Shai Gilgeous-Alexander sat out on a Friday night in March, and 167 other NBA players joined him. The discourse, predictably, went straight to load management: stars resting, fans getting ripped off, the regular season becoming meaningless. It's a clean narrative. It's also aimed at the wrong target.

The 2025-26 NBA season has produced an average margin of victory of 13.1 points, the largest in league history. That number measures something specific: how often games are competitive. A high margin of victory means blowouts, and blowouts mean one team stopped trying to win. Load management does not explain 89 games decided by 30 or more points. Tanking does.

The Arms Race Nobody Wants to Admit Is Happening

The Utah Jazz signed Andersson Garcia and Bez Mbeng from the G League in early March and played them heavy minutes. Garcia logged 169 minutes across 5 games while the Jazz were outscored by 69 points. Mbeng posted a minus-146 net rating for the month, which, for context, means the Jazz were getting demolished every time he was on the floor. These are not players resting. These are players who, by every measurable standard, should not be in an NBA game.

The Memphis Grizzlies started 25 different players this season, an NBA record, while losing 15 of their last 17 games. Eight teams are currently running some version of this strategy, all chasing lottery odds for a loaded draft class. One team executive told ESPN: "It's a copycat league. All the models and ideas, there are always further iterations. That's what happens when it works." He's right, which is the problem.

The NBA fined Utah $500,000 in February after the Jazz benched Lauri Markkanen and Jaren Jackson Jr. in the fourth quarters of close road games against Orlando and Miami. Commissioner Adam Silver called overt tanking behavior that "undermines the foundation of NBA competition." The fine is $500,000 against a franchise worth over $2 billion. That is not enforcement. That is a strongly worded suggestion.

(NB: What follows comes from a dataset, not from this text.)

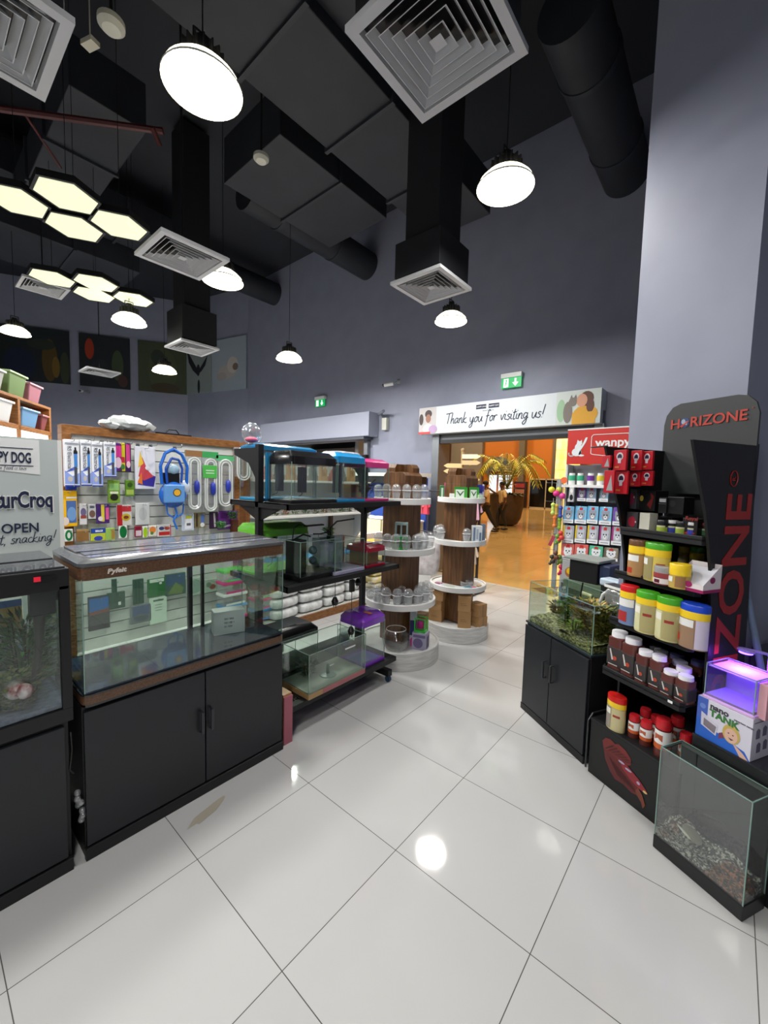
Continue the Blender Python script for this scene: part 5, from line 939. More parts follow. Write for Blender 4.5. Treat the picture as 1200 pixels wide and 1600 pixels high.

Why the Load Management Argument Keeps Winning Anyway

I'll grant the other side this: a star sitting out a nationally televised game is more visible than a team quietly signing G League players to lose. The fan who drove two hours to watch Giannis and gets a DNP-rest notice has a legitimate grievance. That frustration is real and the league should address it with stricter rest protocols on marquee games.

But load management is a player health decision with a statistical rationale. Teams that manage minutes across an 82-game season show measurable playoff performance gains; the relationship between regular season workload and postseason injury rates is documented enough that ignoring it would be analytically irresponsible. Tanking is not a health decision. It is a deliberate choice to field non-competitive rosters for months, which is why Silver used the word "epidemic" and why the blowout numbers are historically bad.

The fix is structural, not punitive. A flat lottery with equal odds for all non-playoff teams removes the incentive to finish last rather than 12th. The NBA has resisted this because it feels unfair to bad teams, but the current system has produced an arms race where eight franchises are actively competing to lose. The $500,000 fine tells teams the league is watching. Equal lottery odds would tell them the math no longer works.

Resting Shai Gilgeous-Alexander is a process decision. Signing Bez Mbeng to accumulate a minus-146 rating is a business decision. The numbers know the difference, even if the discourse doesn't.